Inflation in Entropic Cosmology: Primordial Perturbations and non-Gaussianities

TL;DR

This paper explores thermal inflation within double-screen entropic cosmology, analyzing primordial perturbations and non-Gaussianities, and finds results consistent with observations and potential for sizable non-Gaussian signals.

Contribution

It extends entropic cosmology models by studying thermal inflation, primordial perturbations, and non-Gaussianities, highlighting the role of holographic screens in these phenomena.

Findings

Power spectrum is nearly scale-invariant with a red tilt.

Tensor-to-scalar ratio aligns with observational data.
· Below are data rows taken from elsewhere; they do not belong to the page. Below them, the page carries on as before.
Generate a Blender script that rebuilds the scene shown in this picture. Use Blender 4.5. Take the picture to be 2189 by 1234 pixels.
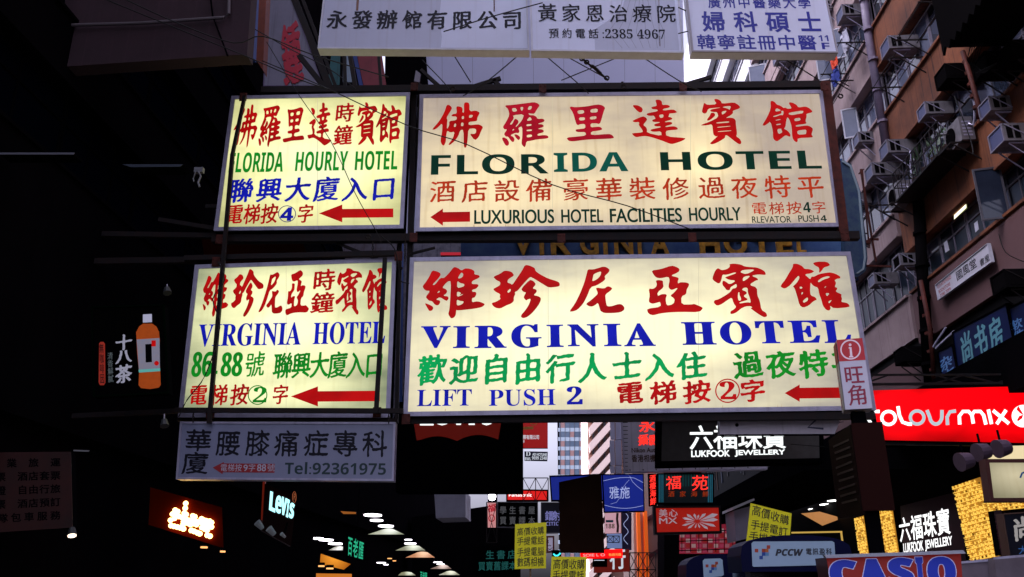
import bpy, bmesh, math, random
from mathutils import Vector, Matrix
from mathutils.geometry import delaunay_2d_cdt
import numpy as np
for _o in list(bpy.data.objects): bpy.data.objects.remove(_o)
SCN = bpy.context.scene
COL = SCN.collection
rnd = random.Random(7)
# ------------------------------------------------------------------ camera
FPX = 1840.0; PITCH = math.radians(19.26); ROLL = math.radians(-0.3); YAW = math.radians(2.23); EYE = 1.6
cam = bpy.data.cameras.new('camera'); cam.lens = FPX/2189*36; cam.sensor_width = 36; cam.clip_end = 3000; cam.clip_start = 0.05
co = bpy.data.objects.new('camera', cam); COL.objects.link(co); SCN.camera = co
_b = Matrix(((1,0,0),(0,math.cos(PITCH),-math.sin(PITCH)),(0,math.sin(PITCH),math.cos(PITCH))))
_b = Matrix.Rotation(YAW,3,'Z') @ _b
_r = Matrix(((math.cos(ROLL),-math.sin(ROLL)),(math.sin(ROLL),math.cos(ROLL))))
# columns: right, up, -forward
_right = _b @ Vector((math.cos(ROLL),0,math.sin(ROLL))); _fw = _b @ Vector((0,1,0)); _up = _right.cross(_fw)
_m = Matrix((_right,_up,-_fw)).transposed().to_4x4(); _m.translation = (0,0,EYE)
co.matrix_world = _m
def ray(px,py):
    x=(px-1094.5)/FPX; y=-(py-617)/FPX
    return _right*x + _up*y + _fw
# ------------------------------------------------------------------ light
SUN_EL = 50; SUN_AZ = -100        # azimuth from the street direction (+Y), negative = left
w = bpy.data.worlds.new('World'); SCN.world = w; w.use_nodes = True
nt = w.node_tree; nt.nodes.clear()
sky = nt.nodes.new('ShaderNodeTexSky'); sky.sky_type = 'NISHITA'; sky.sun_disc = False
sky.sun_elevation = math.radians(SUN_EL); sky.sun_rotation = math.radians(SUN_AZ)
sky.air_density = 1.0; sky.dust_density = 8.0; sky.ozone_density = 1.0
hs = nt.nodes.new('ShaderNodeHueSaturation'); hs.inputs['Saturation'].default_value = 0.22
mx = nt.nodes.new('ShaderNodeMixRGB'); mx.blend_type = 'MULTIPLY'; mx.inputs['Fac'].default_value = 1
mx.inputs['Color2'].default_value = (1.95, 1.9, 2.4, 1)
bg = nt.nodes.new('ShaderNodeBackground'); bg.inputs['Strength'].default_value = 0.15
wo = nt.nodes.new('ShaderNodeOutputWorld')
nt.links.new(sky.outputs[0], hs.inputs['Color']); nt.links.new(hs.outputs[0], mx.inputs['Color1'])
nt.links.new(mx.outputs[0], bg.inputs['Color']); nt.links.new(bg.outputs[0], wo.inputs['Surface'])
sl = bpy.data.lights.new('sun','SUN'); sl.energy = 1.6; sl.angle = math.radians(25); sl.color = (1.0,0.93,0.9)
so = bpy.data.objects.new('sun', sl); COL.objects.link(so)
_az = math.radians(SUN_AZ); _el = math.radians(SUN_EL)
_sd = Vector((math.sin(_az)*math.cos(_el), math.cos(_az)*math.cos(_el), math.sin(_el)))
so.rotation_euler = _sd.to_track_quat('Z','Y').to_euler()
SCN.view_settings.view_transform = 'Standard'; SCN.view_settings.look = 'None'
EXPO = 0.45; LUM = 2**-EXPO      # LUM: lamp output that shows as 1.0 at this exposure
SCN.view_settings.exposure = EXPO; SCN.view_settings.gamma = 1; SCN.view_settings.use_curve_mapping = False
SCN.render.engine = 'CYCLES'
SCN.cycles.max_bounces = 5; SCN.cycles.diffuse_bounces = 2; SCN.cycles.glossy_bounces = 2; SCN.cycles.transmission_bounces = 3
SCN.cycles.sample_clamp_indirect = 3.0; SCN.cycles.use_denoising = True; SCN.cycles.caustics_reflective = False
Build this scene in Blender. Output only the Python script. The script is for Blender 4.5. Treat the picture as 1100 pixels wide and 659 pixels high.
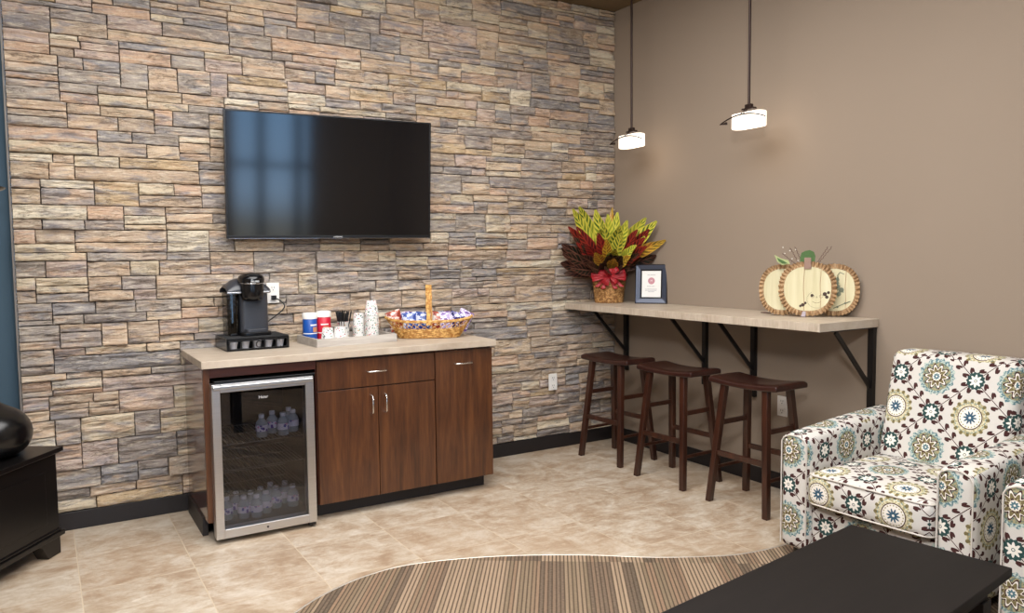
import bpy, bmesh, math, random
from math import pi, sin, cos, radians as RAD, hypot, atan2
from mathutils import Vector, Matrix, noise
random.seed(7)
SC = bpy.context.scene
COL = SC.collection
for o in list(bpy.data.objects): bpy.data.objects.remove(o)

# ---------------------------------------------------------------- camera
cam_d = bpy.data.cameras.new('camera'); cam = bpy.data.objects.new('camera', cam_d); COL.objects.link(cam)
YAW, PITCH, ROLL, FPX = 0.5497, -0.0671, -0.0104, 826.97
f_ = Vector((sin(YAW)*cos(PITCH), cos(YAW)*cos(PITCH), sin(PITCH)))
r_ = Vector((cos(YAW), -sin(YAW), 0)); u_ = r_.cross(f_)
r2 = cos(ROLL)*r_ + sin(ROLL)*u_; u2 = cos(ROLL)*u_ - sin(ROLL)*r_
CAMP = Vector((-3.7349, -4.5967, 1.4181))
cam.matrix_world = Matrix(((r2.x, u2.x, -f_.x, CAMP.x), (r2.y, u2.y, -f_.y, CAMP.y), (r2.z, u2.z, -f_.z, CAMP.z), (0, 0, 0, 1)))
cam_d.sensor_width = 36; cam_d.lens = FPX*36/1100; cam_d.clip_start = .05
SC.camera = cam

# ---------------------------------------------------------------- view, world, lights
SC.view_settings.view_transform = 'Standard'; SC.view_settings.look = 'None'
SC.view_settings.exposure = 0.0; SC.view_settings.gamma = 1; SC.view_settings.use_curve_mapping = False
W = bpy.data.worlds.new('sky'); SC.world = W; W.use_nodes = True
nt = W.node_tree; bg = nt.nodes['Background']
tc = nt.nodes.new('ShaderNodeTexCoord'); sx = nt.nodes.new('ShaderNodeSeparateXYZ'); cr = nt.nodes.new('ShaderNodeValToRGB')
nt.links.new(tc.outputs['Generated'], sx.inputs[0]); mp = nt.nodes.new('ShaderNodeMath'); mp.operation = 'MULTIPLY_ADD'; mp.inputs[1].default_value = .5; mp.inputs[2].default_value = .5; nt.links.new(sx.outputs['Z'], mp.inputs[0]); nt.links.new(mp.outputs[0], cr.inputs[0]); nt.links.new(cr.outputs[0], bg.inputs[0])
cr.color_ramp.elements[0].position = .445; cr.color_ramp.elements[0].color = (.15, .15, .13, 1)
cr.color_ramp.elements[1].position = .462; cr.color_ramp.elements[1].color = (.26, .40, .58, 1)
e = cr.color_ramp.elements.new(.53); e.color = (.17, .34, .58, 1)
bg.inputs[1].default_value = 7

def area(name, loc, target, size, power, color=(1, 1, 1), sy=None):
    d = bpy.data.lights.new(name, 'AREA'); d.energy = power; d.color = color; d.size = size
    if sy: d.shape = 'RECTANGLE'; d.size_y = sy
    o = bpy.data.objects.new(name, d); COL.objects.link(o); o.location = loc
    o.rotation_euler = (Vector(target)-Vector(loc)).to_track_quat('-Z', 'Y').to_euler()
    return o
area('camera_flash_light', (-3.6, -4.5, 2.5), (-1.7, -.5, 1.1), .35, 62, (1, .99, .98))  # unseen flash above the camera, not a ceiling fixture
area('ceiling_bounce_fill', (-2.5, -2.3, 3.17), (-2.5, -2.2, 0), 2.6, 162, (1, .98, .96))  # added area light standing in for light bounced off the ceiling, no real panel
area('ceiling_bounce_fill', (-4.6, -1.8, 3.17), (-4.2, -1.0, 0), 1.4, 26, (.92, .96, 1))  # added unseen fill over the left side
area('ceiling_bounce_fill', (-3.2, -6.0, 3.17), (-3.2, -6.0, 0), 2.0, 60, (1, .96, .92))  # added unseen fill behind the camera

# ---------------------------------------------------------------- material helpers
class S:                                     # a socket with arithmetic
    def __init__(s, M, k): s.M = M; s.k = k
    def _o(s, op, *a, clamp=False): return s.M.m(op, s, *a, clamp=clamp)
    def __add__(s, b): return s._o('ADD', b)
    def __radd__(s, b): return s._o('ADD', b)
    def __sub__(s, b): return s._o('SUBTRACT', b)
    def __rsub__(s, b): return s.M.m('SUBTRACT', b, s)
    def __mul__(s, b): return s._o('MULTIPLY', b)
    def __rmul__(s, b): return s._o('MULTIPLY', b)
    def __truediv__(s, b): return s._o('DIVIDE', b)
    def lt(s, b): return s._o('LESS_THAN', b)
    def gt(s, b): return s._o('GREATER_THAN', b)
    def abs(s): return s._o('ABSOLUTE')
    def fr(s): return s._o('FRACT')
    def fl(s): return s._o('FLOOR')
    def cos(s): return s._o('COSINE')
    def sqrt(s): return s._o('SQRT')
    def min(s, b): return s._o('MINIMUM', b)
    def max(s, b): return s._o('MAXIMUM', b)
class Mat:
    def __init__(s, name, color=(.8, .8, .8), rough=.5, metal=0, spec=.5, **kw):
        s.mat = bpy.data.materials.new(name); s.mat.use_nodes = True; s.nt = s.mat.node_tree
        s.b = s.nt.nodes['Principled BSDF']; s.out = s.nt.nodes['Material Output']
        s.b.inputs['Base Color'].default_value = (*color, 1); s.b.inputs['Roughness'].default_value = rough
        s.b.inputs['Metallic'].default_value = metal; s.b.inputs['Specular IOR Level'].default_value = spec
        for k, v in kw.items(): s.b.inputs[k.replace('_', ' ')].default_value = v
    def put(s, inp, v):
        if isinstance(v, S): s.nt.links.new(v.k, inp)
        elif isinstance(v, (tuple, list)) and len(v) == 3 and inp.type == 'RGBA': inp.default_value = (*v, 1)
        else: inp.default_value = v
    def n(s, t, **kw):
        nd = s.nt.nodes.new('ShaderNode'+t)
        for k, v in kw.items(): setattr(nd, k, v)
        return nd
    def m(s, op, *a, clamp=False):
        nd = s.n('Math', operation=op); nd.use_clamp = clamp
        for i, x in enumerate(a): s.put(nd.inputs[i], x)
        return S(s, nd.outputs[0])
    def coord(s, kind='Object'):
        nd = s.n('TexCoord'); v = S(s, nd.outputs[kind]); return v
    def xyz(s, v):
        nd = s.n('SeparateXYZ'); s.put(nd.inputs[0], v); return [S(s, k) for k in nd.outputs]
    def vec(s, x, y, z):
        nd = s.n('CombineXYZ'); [s.put(nd.inputs[i], q) for i, q in enumerate((x, y, z))]; return S(s, nd.outputs[0])
    def scale(s, v, sc):
        nd = s.n('Mapping'); s.put(nd.inputs[0], v); nd.inputs['Scale'].default_value = sc; return S(s, nd.outputs[0])
    def noise(s, v, sc, det=3, rough=.5, dist=0, col=False):
        nd = s.n('TexNoise'); s.put(nd.inputs['Vector'], v); nd.inputs['Scale'].default_value = sc
        nd.inputs['Detail'].default_value = det; nd.inputs['Roughness'].default_value = rough; nd.inputs['Distortion'].default_value = dist
        return S(s, nd.outputs['Color' if col else 0])
    def white(s, v):
        nd = s.n('TexWhiteNoise', noise_dimensions='3D'); s.put(nd.inputs['Vector'], v); return S(s, nd.outputs['Value'])
    def ramp(s, v, stops, mode='LINEAR'):
        nd = s.n('ValToRGB'); s.put(nd.inputs[0], v); cr = nd.color_ramp; cr.interpolation = mode
        while len(cr.elements) < len(stops): cr.elements.new(.5)
        for e, (p, c) in zip(cr.elements, stops): e.position = p; e.color = (*c, 1) if len(c) == 3 else c
        return S(s, nd.outputs[0])
    def mix(s, f, a, b, mode='MIX'):
        nd = s.n('Mix', data_type='RGBA', blend_type=mode); s.put(nd.inputs[0], f); s.put(nd.inputs[6], a); s.put(nd.inputs[7], b); return S(s, nd.outputs[2])
    def base(s, v): s.put(s.b.inputs['Base Color'], v); return s
    def rough(s, v): s.put(s.b.inputs['Roughness'], v); return s
    def bump(s, h, st=.3, d=.01):
        nd = s.n('Bump'); nd.inputs['Strength'].default_value = st; nd.inputs['Distance'].default_value = d
        s.put(nd.inputs['Height'], h); s.nt.links.new(nd.outputs[0], s.b.inputs['Normal']); return s
def sm(M, v, a, b):                          # 0..1 step between a and b
    nd = M.n('MapRange'); nd.interpolation_type = 'SMOOTHSTEP'; M.put(nd.inputs[0], v); nd.inputs[1].default_value = a; nd.inputs[2].default_value = b
    return S(M, nd.outputs[0])
def simple(name, color, rough=.5, metal=0, spec=.5, var=.12, sc=25, bump=0, **kw):
    M = Mat(name, color, rough, metal, spec, **kw); c = M.coord()
    nz = M.noise(c, sc, 4)
    M.base(M.mix(nz, tuple(x*(1-var) for x in color), tuple(min(1, x*(1+var)) for x in color)))
    if bump: M.bump(nz, bump, .003)
    return M.mat
def srgb(r, g, b): return tuple(((c/255)/12.92 if c/255 < .04045 else ((c/255+.055)/1.055)**2.4) for c in (r, g, b))

# ---------------------------------------------------------------- mesh helpers
class MB:
    def __init__(s): s.v = []; s.f = []; s.mi = []; s.sm = []; s.cur = 0
    def add(s, vs, fs, smooth=False, M=None):
        b = len(s.v)
        s.v += [tuple(M @ Vector(q)) for q in vs] if M else [tuple(q) for q in vs]
        for f in fs: s.f.append(tuple(i+b for i in f)); s.mi.append(s.cur); s.sm.append(smooth)
        return s
    def mat(s, i): s.cur = i; return s
    def box(s, a, b, M=None):
        x0, y0, z0 = (min(p, q) for p, q in zip(a, b)); x1, y1, z1 = (max(p, q) for p, q in zip(a, b))
        v = [(x0, y0, z0), (x1, y0, z0), (x1, y1, z0), (x0, y1, z0), (x0, y0, z1), (x1, y0, z1), (x1, y1, z1), (x0, y1, z1)]
        return s.add(v, [(0, 3, 2, 1), (4, 5, 6, 7), (0, 1, 5, 4), (1, 2, 6, 5), (2, 3, 7, 6), (3, 0, 4, 7)], False, M)
    def hexa(s, lo, hi):                     # 4 bottom and 4 top points
        return s.add(list(lo)+list(hi), [(0, 3, 2, 1), (4, 5, 6, 7), (0, 1, 5, 4), (1, 2, 6, 5), (2, 3, 7, 6), (3, 0, 4, 7)])
    def bar(s, p, q, w, h=None, w2=None, h2=None, up=(0, 0, 1)):
        p = Vector(p); q = Vector(q); h = h or w; w2 = w2 or w; h2 = h2 or h
        d = (q-p).normalized(); up = Vector(up)
        if abs(d.dot(up)) > .95: up = Vector((0, 1, 0))
        a = d.cross(up).normalized(); b = a.cross(d)
        def ring(c, w, h): return [c-a*w/2-b*h/2, c+a*w/2-b*h/2, c+a*w/2+b*h/2, c-a*w/2+b*h/2]
        return s.hexa(ring(p, w, h), ring(q, w2, h2))
    def tube(s, pts, r, n=8, closed=False, caps=True):
        pts = [Vector(p) for p in pts]; N = len(pts); rr = r if isinstance(r, (list, tuple)) else [r]*N
        vs = []; prev = None
        for i, p in enumerate(pts):
            t = (pts[(i+1) % N]-pts[i-1]) if closed else (pts[min(i+1, N-1)]-pts[max(i-1, 0)])
            t = t.normalized() if t.length > 1e-9 else Vector((0, 0, 1))
            if prev is None: a = t.cross(Vector((0, 0, 1)) if abs(t.z) < .9 else Vector((1, 0, 0))).normalized()
            else: a = (prev-t*prev.dot(t)).normalized()
            prev = a; b = t.cross(a)
            vs += [p+(a*cos(2*pi*k/n)+b*sin(2*pi*k/n))*rr[i] for k in range(n)]
        fs = []
        for i in range(N if closed else N-1):
            j = (i+1) % N
            for k in range(n): l = (k+1) % n; fs.append((i*n+k, i*n+l, j*n+l, j*n+k))
        s.add(vs, fs, True)
        if caps and not closed: s.add(vs[:n], [tuple(range(n))[::-1]]); s.add(vs[-n:], [tuple(range(n))])
        return s
    def lathe(s, prof, c=(0, 0, 0), n=32, sx=1, sy=1, smooth=True, M=None):
        vs = []
        for r, z in prof:
            vs += [(c[0]+r*sx*cos(2*pi*k/n), c[1]+r*sy*sin(2*pi*k/n), c[2]+z) for k in range(n)]
        fs = []
        for i in range(len(prof)-1):
            for k in range(n): l = (k+1) % n; fs.append((i*n+k, i*n+l, (i+1)*n+l, (i+1)*n+k))
        s.add(vs, fs, smooth, M)
        if prof[0][0] > 1e-6: s.add(vs[:n], [tuple(range(n))[::-1]], False, M)
        if prof[-1][0] > 1e-6: s.add(vs[-n:], [tuple(range(n))], False, M)
        return s
    def prism(s, pts, z0, z1, M=None):
        n = len(pts); v = [(x, y, z0) for x, y in pts]+[(x, y, z1) for x, y in pts]
        return s.add(v, [tuple(range(n))[::-1], tuple(range(n, 2*n))]+[(i, (i+1) % n, n+(i+1) % n, n+i) for i in range(n)], False, M)
    def grid(s, fn, nu, nv, smooth=True):
        vs = [fn(i/nu, j/nv) for j in range(nv+1) for i in range(nu+1)]
        fs = [(j*(nu+1)+i, j*(nu+1)+i+1, (j+1)*(nu+1)+i+1, (j+1)*(nu+1)+i) for j in range(nv) for i in range(nu)]
        return s.add(vs, fs, smooth)
    def build(s, name, mats, parent=None, bevel=0, seg=2, sub=0, solid=0, recalc=True):
        me = bpy.data.meshes.new(name); me.from_pydata(s.v, [], s.f)
        if not isinstance(mats, (list, tuple)): mats = [mats]
        for m in mats: me.materials.append(m)
        me.polygons.foreach_set('material_index', s.mi); me.polygons.foreach_set('use_smooth', s.sm)
        if recalc:
            bm = bmesh.new(); bm.from_mesh(me); bmesh.ops.recalc_face_normals(bm, faces=bm.faces); bm.to_mesh(me); bm.free()
        me.update()
        o = bpy.data.objects.new(name, me); COL.objects.link(o)
        if parent: o.parent = parent
        if solid: md = o.modifiers.new('s', 'SOLIDIFY'); md.thickness = solid; md.offset = 0
        if bevel:
            md = o.modifiers.new('b', 'BEVEL'); md.width = bevel; md.segments = seg; md.limit_method = 'ANGLE'; md.angle_limit = RAD(40)
            for p in me.polygons: p.use_smooth = True
            md.harden_normals = True
        if sub: md = o.modifiers.new('u', 'SUBSURF'); md.levels = sub; md.render_levels = sub
        return o
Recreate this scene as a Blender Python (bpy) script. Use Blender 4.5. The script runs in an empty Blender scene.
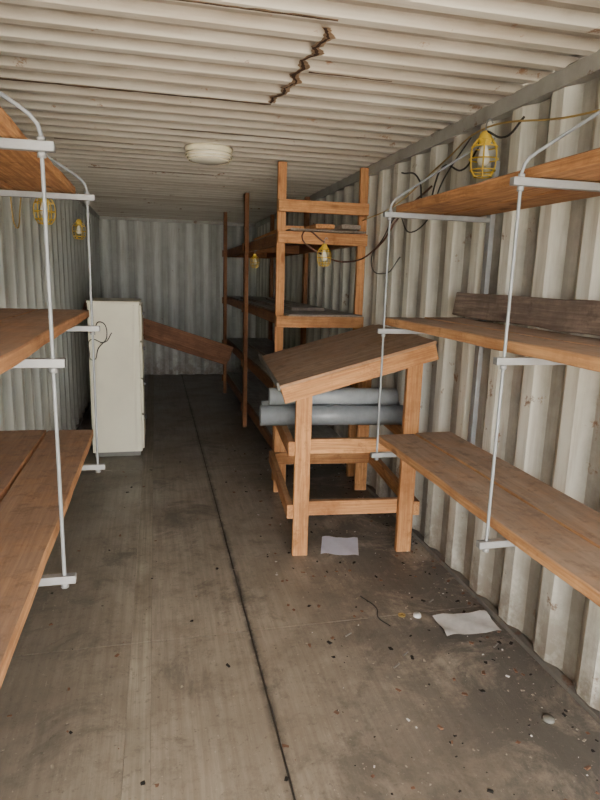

Non-Gaussianities can be sizable due to holographic statistics.

Abstract

We investigate thermal inflation in double-screen entropic cosmology. We find that its realization is general, resulting from the system evolution from non-equilibrium to equilibrium. Furthermore, going beyond the background evolution, we study the primordial curvature perturbations arising from the universe interior, as well as from the thermal fluctuations generated on the holographic screens. We show that the power spectrum is nearly scale-invariant with a red tilt, while the tensor-to-scalar ratio is in agreement with observations. Finally, we examine the non-Gaussianities of primordial curvature perturbations, and we find that a sizable value of the non-linearity parameter is possible due to holographic statistics on the outer screen.